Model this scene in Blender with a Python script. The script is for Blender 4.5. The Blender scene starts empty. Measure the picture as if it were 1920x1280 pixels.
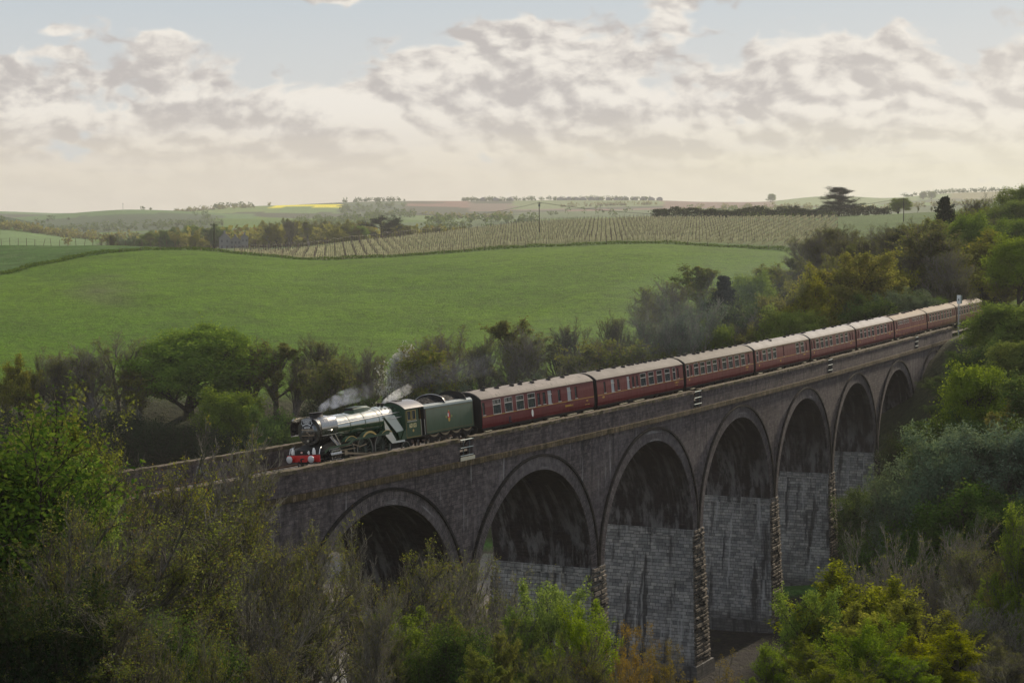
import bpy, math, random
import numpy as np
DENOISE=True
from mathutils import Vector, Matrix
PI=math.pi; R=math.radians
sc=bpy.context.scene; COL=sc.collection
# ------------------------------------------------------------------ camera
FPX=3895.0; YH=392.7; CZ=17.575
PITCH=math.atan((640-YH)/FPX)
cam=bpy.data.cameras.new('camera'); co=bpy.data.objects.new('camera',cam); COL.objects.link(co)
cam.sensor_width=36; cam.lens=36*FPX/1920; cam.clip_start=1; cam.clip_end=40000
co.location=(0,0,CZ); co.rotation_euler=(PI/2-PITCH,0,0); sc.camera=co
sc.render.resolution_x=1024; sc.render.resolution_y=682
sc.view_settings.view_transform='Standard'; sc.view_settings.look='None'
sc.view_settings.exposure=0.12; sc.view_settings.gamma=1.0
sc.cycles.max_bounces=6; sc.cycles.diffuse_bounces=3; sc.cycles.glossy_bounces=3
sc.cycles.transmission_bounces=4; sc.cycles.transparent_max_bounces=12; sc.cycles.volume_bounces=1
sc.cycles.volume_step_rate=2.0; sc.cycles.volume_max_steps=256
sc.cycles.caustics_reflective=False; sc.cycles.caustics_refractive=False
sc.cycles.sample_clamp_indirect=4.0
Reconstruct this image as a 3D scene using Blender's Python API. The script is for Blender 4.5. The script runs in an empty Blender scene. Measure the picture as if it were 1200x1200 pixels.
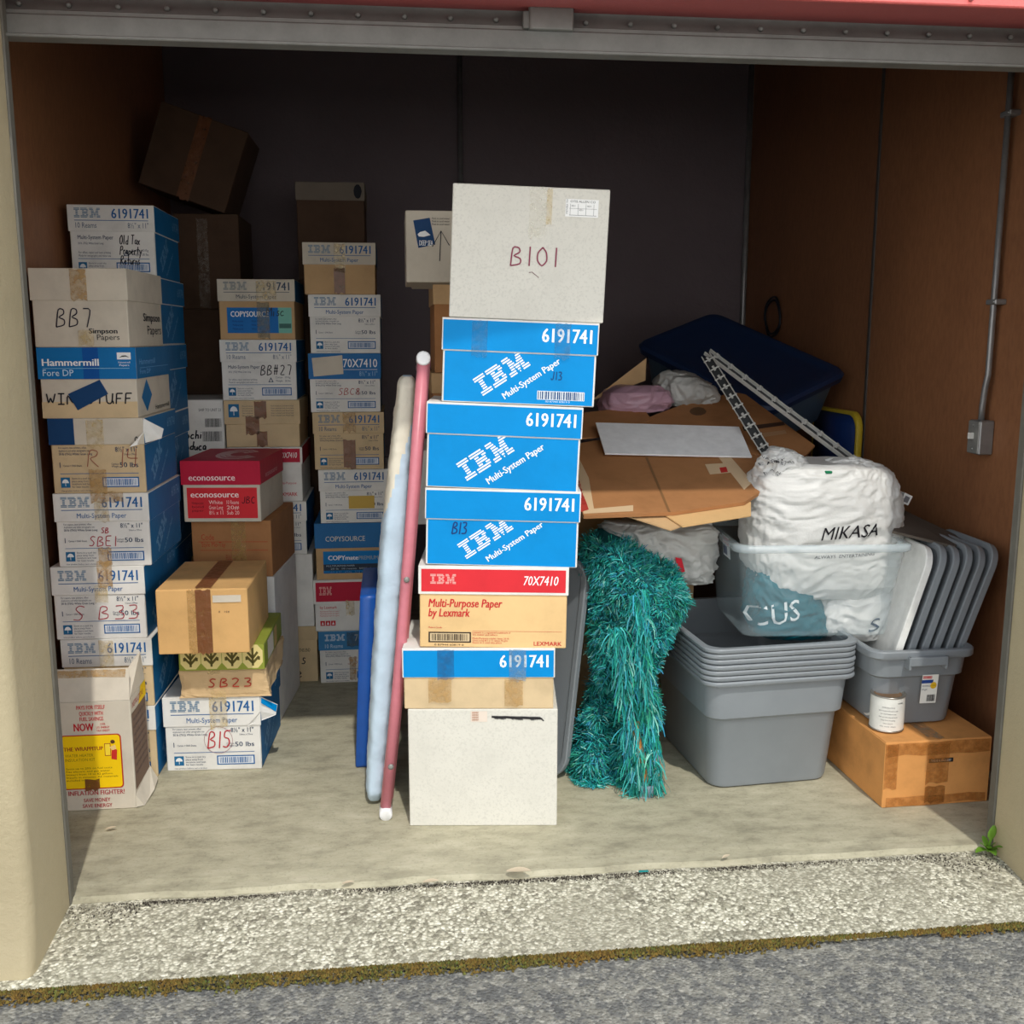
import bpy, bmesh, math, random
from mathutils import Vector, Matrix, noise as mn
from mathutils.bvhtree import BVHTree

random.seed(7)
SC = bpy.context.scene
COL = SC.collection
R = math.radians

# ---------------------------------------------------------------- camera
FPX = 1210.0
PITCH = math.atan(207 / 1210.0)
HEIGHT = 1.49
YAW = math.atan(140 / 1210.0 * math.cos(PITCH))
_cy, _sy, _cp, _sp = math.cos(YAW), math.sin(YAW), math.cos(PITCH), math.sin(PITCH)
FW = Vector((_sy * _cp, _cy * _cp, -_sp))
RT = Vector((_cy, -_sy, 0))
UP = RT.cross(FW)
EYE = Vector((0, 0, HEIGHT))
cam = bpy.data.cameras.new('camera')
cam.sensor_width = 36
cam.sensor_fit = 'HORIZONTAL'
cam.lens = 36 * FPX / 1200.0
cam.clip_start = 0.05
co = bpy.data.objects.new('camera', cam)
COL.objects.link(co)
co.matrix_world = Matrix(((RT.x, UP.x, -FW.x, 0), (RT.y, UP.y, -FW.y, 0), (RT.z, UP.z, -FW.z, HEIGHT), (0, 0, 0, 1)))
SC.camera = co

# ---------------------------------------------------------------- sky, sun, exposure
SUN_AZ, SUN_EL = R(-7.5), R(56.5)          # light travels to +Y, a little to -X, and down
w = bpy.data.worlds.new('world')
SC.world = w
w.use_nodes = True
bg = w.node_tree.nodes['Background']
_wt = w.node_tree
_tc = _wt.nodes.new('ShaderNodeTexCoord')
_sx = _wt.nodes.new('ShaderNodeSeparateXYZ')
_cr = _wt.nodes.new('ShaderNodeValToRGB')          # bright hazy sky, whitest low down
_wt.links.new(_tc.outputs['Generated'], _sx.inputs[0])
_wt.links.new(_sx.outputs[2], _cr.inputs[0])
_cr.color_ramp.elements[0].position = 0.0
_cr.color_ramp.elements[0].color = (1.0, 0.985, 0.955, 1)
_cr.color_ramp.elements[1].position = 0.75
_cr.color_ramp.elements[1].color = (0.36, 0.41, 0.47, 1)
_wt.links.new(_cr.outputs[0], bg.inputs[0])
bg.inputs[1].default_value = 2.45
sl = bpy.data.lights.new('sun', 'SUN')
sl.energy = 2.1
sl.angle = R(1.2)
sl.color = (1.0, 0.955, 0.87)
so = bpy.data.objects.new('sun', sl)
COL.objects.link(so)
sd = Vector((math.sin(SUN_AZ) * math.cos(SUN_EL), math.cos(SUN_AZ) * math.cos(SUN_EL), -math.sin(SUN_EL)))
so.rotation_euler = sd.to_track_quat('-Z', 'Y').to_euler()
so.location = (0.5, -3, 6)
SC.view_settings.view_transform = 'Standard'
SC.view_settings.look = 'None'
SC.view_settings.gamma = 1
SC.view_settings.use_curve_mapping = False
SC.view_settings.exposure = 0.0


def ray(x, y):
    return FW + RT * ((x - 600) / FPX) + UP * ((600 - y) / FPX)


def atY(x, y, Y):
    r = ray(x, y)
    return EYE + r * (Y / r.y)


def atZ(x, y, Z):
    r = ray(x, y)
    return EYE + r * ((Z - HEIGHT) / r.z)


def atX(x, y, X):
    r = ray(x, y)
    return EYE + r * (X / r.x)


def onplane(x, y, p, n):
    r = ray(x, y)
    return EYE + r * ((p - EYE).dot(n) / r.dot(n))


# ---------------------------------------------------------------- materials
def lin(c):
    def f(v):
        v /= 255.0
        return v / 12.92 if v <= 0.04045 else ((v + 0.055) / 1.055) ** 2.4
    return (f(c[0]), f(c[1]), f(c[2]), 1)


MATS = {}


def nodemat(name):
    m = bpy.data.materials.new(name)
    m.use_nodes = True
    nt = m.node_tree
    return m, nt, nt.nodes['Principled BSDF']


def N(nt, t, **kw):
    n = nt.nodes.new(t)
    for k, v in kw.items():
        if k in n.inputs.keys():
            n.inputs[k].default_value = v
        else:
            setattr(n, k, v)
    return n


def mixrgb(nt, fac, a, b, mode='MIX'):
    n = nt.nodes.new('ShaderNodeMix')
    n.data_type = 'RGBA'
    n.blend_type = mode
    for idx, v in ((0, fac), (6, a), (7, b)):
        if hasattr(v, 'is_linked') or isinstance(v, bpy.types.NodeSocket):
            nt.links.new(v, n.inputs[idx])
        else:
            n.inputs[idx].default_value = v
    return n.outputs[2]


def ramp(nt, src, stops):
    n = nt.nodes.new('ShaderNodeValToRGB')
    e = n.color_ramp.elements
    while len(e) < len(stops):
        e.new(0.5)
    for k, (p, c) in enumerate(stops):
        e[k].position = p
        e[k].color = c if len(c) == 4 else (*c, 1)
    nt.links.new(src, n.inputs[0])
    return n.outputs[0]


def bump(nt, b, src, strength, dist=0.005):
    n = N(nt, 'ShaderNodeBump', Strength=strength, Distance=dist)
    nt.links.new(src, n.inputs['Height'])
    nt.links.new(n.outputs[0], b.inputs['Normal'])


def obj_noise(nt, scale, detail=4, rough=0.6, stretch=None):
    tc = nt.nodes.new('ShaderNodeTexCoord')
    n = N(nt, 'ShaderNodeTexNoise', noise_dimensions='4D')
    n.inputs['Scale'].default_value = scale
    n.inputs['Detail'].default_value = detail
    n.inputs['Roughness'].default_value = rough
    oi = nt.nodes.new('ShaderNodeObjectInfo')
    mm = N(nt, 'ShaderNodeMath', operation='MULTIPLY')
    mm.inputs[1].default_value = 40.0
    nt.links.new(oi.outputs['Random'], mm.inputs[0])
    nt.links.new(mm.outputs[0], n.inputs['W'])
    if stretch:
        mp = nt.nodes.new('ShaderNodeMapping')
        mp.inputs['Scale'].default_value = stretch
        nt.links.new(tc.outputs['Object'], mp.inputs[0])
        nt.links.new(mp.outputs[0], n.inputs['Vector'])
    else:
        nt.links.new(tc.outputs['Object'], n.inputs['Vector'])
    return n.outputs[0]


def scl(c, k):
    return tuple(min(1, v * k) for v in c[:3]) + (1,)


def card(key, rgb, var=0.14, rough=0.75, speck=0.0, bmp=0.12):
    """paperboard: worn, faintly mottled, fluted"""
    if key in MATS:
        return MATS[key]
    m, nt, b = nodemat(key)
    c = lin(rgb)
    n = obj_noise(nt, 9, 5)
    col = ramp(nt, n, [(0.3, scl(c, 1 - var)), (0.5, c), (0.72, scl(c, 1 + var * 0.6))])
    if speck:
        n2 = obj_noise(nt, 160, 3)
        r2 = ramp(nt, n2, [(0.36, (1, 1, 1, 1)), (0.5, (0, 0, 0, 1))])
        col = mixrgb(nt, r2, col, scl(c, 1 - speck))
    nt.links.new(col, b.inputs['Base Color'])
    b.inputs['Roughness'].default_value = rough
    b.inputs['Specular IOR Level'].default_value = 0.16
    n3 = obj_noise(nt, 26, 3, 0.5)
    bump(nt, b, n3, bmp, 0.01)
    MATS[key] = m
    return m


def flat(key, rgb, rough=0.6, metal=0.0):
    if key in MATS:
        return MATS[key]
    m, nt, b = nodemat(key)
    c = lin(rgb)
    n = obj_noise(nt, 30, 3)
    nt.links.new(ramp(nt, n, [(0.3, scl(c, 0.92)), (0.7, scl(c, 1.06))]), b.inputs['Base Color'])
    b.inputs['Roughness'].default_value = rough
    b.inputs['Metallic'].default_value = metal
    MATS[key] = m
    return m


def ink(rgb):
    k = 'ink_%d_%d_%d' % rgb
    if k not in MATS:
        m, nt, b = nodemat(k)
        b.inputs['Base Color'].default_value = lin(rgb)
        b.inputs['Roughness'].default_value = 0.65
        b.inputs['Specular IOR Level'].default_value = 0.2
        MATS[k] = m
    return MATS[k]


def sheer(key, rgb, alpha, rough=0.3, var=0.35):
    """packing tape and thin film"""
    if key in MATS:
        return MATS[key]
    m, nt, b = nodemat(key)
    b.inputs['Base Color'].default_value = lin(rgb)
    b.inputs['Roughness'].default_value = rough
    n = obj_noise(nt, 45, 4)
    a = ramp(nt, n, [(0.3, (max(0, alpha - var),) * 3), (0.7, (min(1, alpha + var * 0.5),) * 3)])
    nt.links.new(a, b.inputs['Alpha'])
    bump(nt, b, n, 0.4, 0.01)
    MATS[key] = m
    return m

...

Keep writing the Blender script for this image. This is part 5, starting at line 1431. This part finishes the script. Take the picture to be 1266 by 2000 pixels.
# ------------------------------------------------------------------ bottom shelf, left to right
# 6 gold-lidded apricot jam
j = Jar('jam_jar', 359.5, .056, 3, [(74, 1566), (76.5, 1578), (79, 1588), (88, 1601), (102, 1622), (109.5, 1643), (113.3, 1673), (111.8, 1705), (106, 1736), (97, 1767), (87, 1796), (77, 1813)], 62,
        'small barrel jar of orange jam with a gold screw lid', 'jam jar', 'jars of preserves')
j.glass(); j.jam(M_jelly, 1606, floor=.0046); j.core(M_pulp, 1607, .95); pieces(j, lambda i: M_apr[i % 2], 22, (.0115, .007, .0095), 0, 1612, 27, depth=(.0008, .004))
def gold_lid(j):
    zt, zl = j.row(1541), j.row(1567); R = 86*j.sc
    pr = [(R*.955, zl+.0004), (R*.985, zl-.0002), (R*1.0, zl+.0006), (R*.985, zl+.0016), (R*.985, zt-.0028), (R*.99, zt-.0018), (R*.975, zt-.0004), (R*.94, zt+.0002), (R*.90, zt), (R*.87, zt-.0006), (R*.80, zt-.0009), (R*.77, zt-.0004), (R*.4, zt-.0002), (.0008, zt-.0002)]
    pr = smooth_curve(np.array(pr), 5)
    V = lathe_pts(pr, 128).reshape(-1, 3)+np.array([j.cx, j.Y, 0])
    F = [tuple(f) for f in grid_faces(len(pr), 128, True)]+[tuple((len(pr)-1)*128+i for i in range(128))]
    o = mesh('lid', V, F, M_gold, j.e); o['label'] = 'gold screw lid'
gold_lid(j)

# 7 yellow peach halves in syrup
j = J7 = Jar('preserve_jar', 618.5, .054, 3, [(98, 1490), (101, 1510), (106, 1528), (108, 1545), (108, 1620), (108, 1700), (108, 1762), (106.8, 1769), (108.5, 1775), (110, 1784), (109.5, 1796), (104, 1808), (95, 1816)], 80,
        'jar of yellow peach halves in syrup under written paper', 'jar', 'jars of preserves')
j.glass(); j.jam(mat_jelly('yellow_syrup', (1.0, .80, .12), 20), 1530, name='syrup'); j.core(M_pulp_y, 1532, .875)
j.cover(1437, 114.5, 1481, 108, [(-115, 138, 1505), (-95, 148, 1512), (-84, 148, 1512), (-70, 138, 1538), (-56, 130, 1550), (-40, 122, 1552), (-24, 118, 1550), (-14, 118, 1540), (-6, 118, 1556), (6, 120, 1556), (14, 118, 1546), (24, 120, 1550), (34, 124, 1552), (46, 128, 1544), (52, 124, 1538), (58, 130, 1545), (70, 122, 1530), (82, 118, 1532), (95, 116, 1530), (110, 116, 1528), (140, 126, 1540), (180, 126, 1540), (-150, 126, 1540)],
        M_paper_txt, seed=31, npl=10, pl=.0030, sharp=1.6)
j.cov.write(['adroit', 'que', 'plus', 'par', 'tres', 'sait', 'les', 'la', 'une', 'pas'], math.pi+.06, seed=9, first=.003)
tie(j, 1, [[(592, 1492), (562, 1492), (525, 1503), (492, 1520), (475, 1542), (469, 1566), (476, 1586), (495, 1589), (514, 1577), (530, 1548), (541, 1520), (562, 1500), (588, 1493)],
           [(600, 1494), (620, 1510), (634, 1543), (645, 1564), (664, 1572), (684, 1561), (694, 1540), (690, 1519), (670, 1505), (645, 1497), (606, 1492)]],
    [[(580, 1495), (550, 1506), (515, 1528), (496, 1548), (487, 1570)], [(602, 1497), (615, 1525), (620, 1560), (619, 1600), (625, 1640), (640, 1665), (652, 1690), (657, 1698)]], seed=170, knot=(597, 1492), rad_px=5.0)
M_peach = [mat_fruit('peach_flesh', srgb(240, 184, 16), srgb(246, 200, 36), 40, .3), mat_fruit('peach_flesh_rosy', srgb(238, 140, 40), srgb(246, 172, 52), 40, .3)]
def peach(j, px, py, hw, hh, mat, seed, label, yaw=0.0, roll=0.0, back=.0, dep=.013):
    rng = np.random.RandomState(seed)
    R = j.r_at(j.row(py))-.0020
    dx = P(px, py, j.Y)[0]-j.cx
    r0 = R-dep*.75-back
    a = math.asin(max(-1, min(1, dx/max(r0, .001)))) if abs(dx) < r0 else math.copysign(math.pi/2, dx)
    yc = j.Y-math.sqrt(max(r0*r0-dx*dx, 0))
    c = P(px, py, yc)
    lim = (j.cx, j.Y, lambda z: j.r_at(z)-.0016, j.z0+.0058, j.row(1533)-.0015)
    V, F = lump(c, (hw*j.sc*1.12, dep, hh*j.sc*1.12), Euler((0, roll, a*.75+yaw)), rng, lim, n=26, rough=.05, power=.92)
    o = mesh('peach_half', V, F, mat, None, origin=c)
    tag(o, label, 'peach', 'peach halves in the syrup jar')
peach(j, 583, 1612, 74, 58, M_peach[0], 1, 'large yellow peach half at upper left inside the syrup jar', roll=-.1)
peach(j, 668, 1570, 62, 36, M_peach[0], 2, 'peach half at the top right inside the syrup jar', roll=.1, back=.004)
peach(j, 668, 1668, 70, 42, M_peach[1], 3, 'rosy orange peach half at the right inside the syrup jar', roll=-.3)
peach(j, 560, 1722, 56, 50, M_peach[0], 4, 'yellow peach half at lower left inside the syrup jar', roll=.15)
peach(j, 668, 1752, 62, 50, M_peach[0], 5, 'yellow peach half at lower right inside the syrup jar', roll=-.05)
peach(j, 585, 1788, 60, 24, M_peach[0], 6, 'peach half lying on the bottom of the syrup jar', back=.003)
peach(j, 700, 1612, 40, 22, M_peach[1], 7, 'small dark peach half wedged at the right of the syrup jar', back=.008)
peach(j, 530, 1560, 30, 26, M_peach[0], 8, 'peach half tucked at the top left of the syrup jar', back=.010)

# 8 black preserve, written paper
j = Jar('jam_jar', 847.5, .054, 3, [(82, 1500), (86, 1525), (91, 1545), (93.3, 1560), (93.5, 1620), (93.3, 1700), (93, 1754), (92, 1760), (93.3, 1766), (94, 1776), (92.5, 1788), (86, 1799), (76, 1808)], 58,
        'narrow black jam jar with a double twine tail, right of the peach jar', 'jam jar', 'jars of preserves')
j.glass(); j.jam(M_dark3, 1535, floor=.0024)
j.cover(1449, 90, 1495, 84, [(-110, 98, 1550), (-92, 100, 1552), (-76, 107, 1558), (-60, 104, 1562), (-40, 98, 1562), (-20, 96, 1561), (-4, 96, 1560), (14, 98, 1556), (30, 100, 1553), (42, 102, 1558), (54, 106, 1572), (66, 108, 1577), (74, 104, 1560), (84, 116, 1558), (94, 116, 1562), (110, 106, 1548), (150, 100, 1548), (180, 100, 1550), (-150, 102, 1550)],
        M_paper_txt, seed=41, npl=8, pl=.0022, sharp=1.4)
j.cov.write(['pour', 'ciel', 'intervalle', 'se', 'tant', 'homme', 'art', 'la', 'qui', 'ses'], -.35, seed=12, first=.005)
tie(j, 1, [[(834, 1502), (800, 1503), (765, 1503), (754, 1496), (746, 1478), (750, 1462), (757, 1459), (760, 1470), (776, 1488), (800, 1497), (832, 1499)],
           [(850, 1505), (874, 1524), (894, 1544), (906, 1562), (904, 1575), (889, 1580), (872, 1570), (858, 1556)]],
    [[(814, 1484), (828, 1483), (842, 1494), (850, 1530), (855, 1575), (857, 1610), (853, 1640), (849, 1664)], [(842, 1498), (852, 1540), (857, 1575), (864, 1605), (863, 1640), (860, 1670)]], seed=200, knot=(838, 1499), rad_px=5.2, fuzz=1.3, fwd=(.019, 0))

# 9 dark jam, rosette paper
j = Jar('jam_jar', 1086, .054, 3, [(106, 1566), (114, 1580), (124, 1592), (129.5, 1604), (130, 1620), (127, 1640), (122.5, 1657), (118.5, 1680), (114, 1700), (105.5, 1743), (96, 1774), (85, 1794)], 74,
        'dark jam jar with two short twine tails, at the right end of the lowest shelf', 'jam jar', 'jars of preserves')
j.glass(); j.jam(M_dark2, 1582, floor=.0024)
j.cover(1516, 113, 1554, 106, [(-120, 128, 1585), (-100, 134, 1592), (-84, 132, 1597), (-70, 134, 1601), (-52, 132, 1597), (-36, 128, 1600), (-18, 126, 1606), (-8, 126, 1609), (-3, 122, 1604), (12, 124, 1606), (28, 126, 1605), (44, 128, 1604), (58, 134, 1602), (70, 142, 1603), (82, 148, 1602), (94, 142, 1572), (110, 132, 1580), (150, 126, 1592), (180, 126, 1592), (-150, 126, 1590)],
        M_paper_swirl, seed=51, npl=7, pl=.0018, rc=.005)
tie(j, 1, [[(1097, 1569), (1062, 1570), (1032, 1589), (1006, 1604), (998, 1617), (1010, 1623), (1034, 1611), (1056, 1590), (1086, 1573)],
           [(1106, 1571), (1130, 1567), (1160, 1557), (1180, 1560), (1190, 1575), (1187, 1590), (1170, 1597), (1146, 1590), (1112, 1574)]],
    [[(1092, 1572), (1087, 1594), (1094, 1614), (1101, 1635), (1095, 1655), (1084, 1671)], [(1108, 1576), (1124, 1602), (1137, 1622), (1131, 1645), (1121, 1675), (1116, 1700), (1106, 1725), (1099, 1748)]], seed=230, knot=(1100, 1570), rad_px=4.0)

§ **Goal**: Except for the pictures, write out exactly the lines from the line that contains "Reconstruct this image" through the line that contains "SC.camera = co", including both.

§ **Answer to the problem**:
Reconstruct this image as a 3D scene using Blender's Python API. The script is for Blender 4.5. The script runs in an empty Blender scene. Measure the picture as if it were 1200x1200 pixels.
import bpy, bmesh, math, random
from mathutils import Vector, Matrix, noise as mn
from mathutils.bvhtree import BVHTree

random.seed(7)
SC = bpy.context.scene
COL = SC.collection
R = math.radians

# ---------------------------------------------------------------- camera
FPX = 1210.0
PITCH = math.atan(207 / 1210.0)
HEIGHT = 1.49
YAW = math.atan(140 / 1210.0 * math.cos(PITCH))
_cy, _sy, _cp, _sp = math.cos(YAW), math.sin(YAW), math.cos(PITCH), math.sin(PITCH)
FW = Vector((_sy * _cp, _cy * _cp, -_sp))
RT = Vector((_cy, -_sy, 0))
UP = RT.cross(FW)
EYE = Vector((0, 0, HEIGHT))
cam = bpy.data.cameras.new('camera')
cam.sensor_width = 36
cam.sensor_fit = 'HORIZONTAL'
cam.lens = 36 * FPX / 1200.0
cam.clip_start = 0.05
co = bpy.data.objects.new('camera', cam)
COL.objects.link(co)
co.matrix_world = Matrix(((RT.x, UP.x, -FW.x, 0), (RT.y, UP.y, -FW.y, 0), (RT.z, UP.z, -FW.z, HEIGHT), (0, 0, 0, 1)))
SC.camera = co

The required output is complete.